Hey can we talk about how the very recent SAMS stuff has turned out to be a brilliant twist of audience complicity?
With the most recent eps, its become blindingly clear that Dark Sun has been manipulating or influencing Moon's actions to some degree. And looking back over it, it's really fun trying to pick out the point where Moon started going downhill and being like 'oh, that's how he was being pushed'. Folks remembered that Moon was the first person Dark Sun ever grabbed, forcibly scanning him before sending him back home. Dark Sun outright told Eclipse that he wanted to do something to Moon.
Now Moon's reactions make more sense. The yelling, the lashing out at his family in a way he's never done before. The extremes that seem so Out-of-Character.
But at the time it was happening?
No one was talking about manipulation. Everyone was willing to go 'I guess Moon sucks actually'.
How great is that! We're omniscient, more or less! The audience is exposed to interactions and monologues that the characters never see. We have knowledge like the exact things Moon said to Old Moon, or Dark Sun said to him. We can go back and reference them!
And yet we were led into the exact same trap as the characters-- looking at Moon and going 'you're no better than Old Moon'.
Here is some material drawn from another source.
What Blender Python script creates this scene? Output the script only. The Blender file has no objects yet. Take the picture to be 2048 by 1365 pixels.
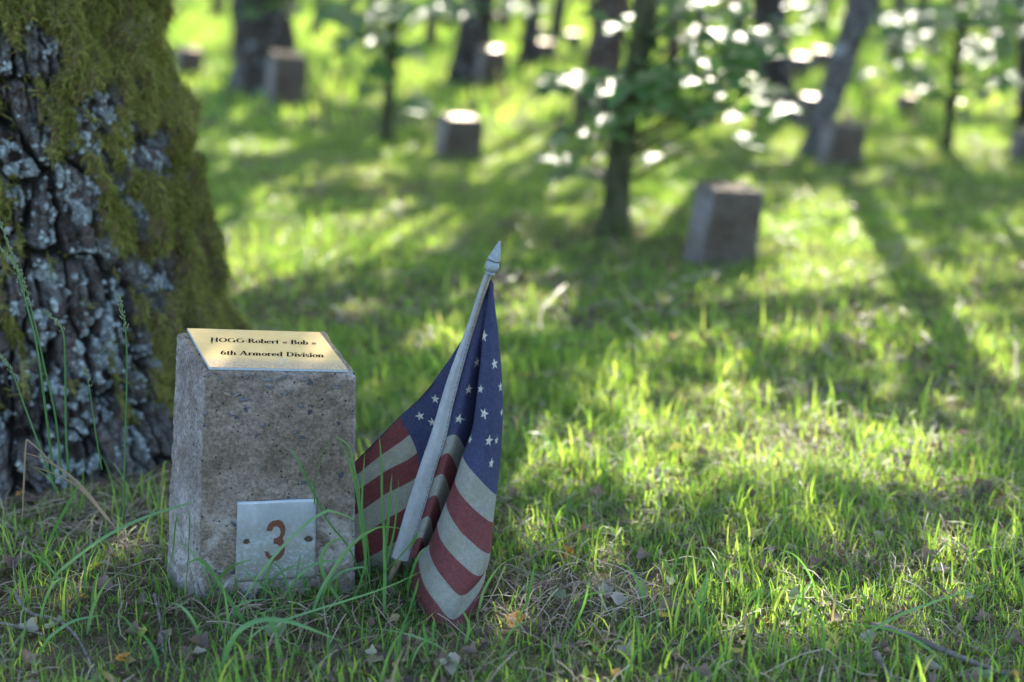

The thing Moon hates the most! That comparison to Old Moon, the fear that he really isn't any better. Haunted by a spectre of a shitty person that was apparently loved anyway. And you'd think we, as the audience, would remember that, but as soon as he slips up the comparisons start flying. I was doing it too!
And that's why I think the recent twist has been brilliant, because they hid it inside what they knew the audience would assume, like a pill inside some shitty cheese. By tying Moon's instability to his grief, it made his actions seem more plausible, and therefore it was seen as a failure of his character. Oh, clearly Moon just sucks as a person I guess.
We the audience failed the guy just as hard as his family did for not stepping back and going 'waaaaaait a minute', and we were manipulated by the writing into that failure (as, y'know, that's how writing works).